Chacun son lot, ce n’est pas trop ! Messieurs les compositeurs scientifiques écrivent de superbes ouvertures, des symphonies, des morceaux d’ensemble, des airs de bravoure tant qu’on voudra, mais des airs populaires, halte-là, non ! ceci est une autre affaire, c’est pour les ânes en musique !

Depuis douze ou quinze ans, M. Scribe ne fait pas un livret d’opéra-comique sans y fourrer l’air du pays, la ronde du pays : — « Et puis, la chanson du pays… » — M. Scribe ne se lasse pas d’offrir l’occasion à son musicien, mais c’est en pure perte : de tous ces airs du pays, aucun n’est devenu populaire ; jamais le compositeur n’est parvenu à saisir la physionomie de l’air du pays ; toujours il va trop haut ou trop bas.

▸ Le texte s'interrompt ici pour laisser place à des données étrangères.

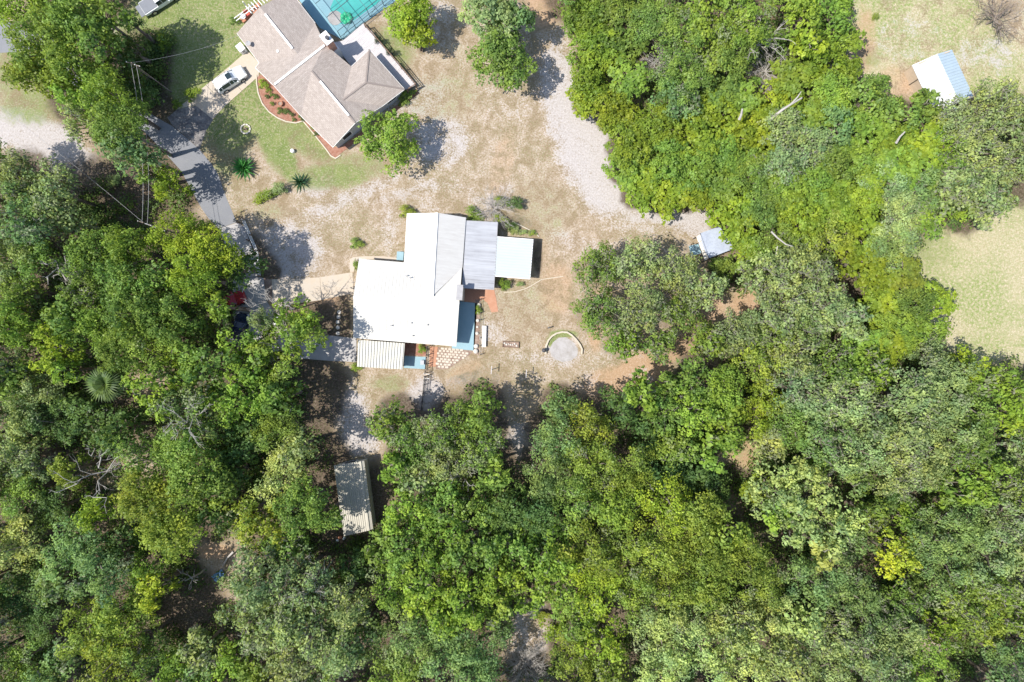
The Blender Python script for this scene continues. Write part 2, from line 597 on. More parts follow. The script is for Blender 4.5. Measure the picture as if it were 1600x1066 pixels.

Voyez seulement pour échantillon cet air dans la Part du Diable : combien de fois l’air du pays revient-il dans les trois actes, et combien de fois la pièce a-t-elle été jouée ! Et cependant, qui a retenu l’air du pays ! Personne. MM. Scribe et Auber ont pris à tâche de renouveler le tour de force de la romance de Richard ; jusqu’ici ils n’ont pu en approcher.

Dans toutes les œuvres des compositeurs dramatiques, je ne vois qu’un pendant à l’air Pauvre Jacques : c’est la romance de Nina, mais aussi c’est Dalayrac !… La partition de Nina, comme celle de Renaud d’Ast, comme celle des Deux Savoyards, n’est que la musique d’amateur tout au plus ; les amateurs de notre temps sont la plupart plus forts que cela ; mais, à la fin du dix-huitième siècle, ils ne visaient encore qu’à faire du chant, et souvent y réussissaient.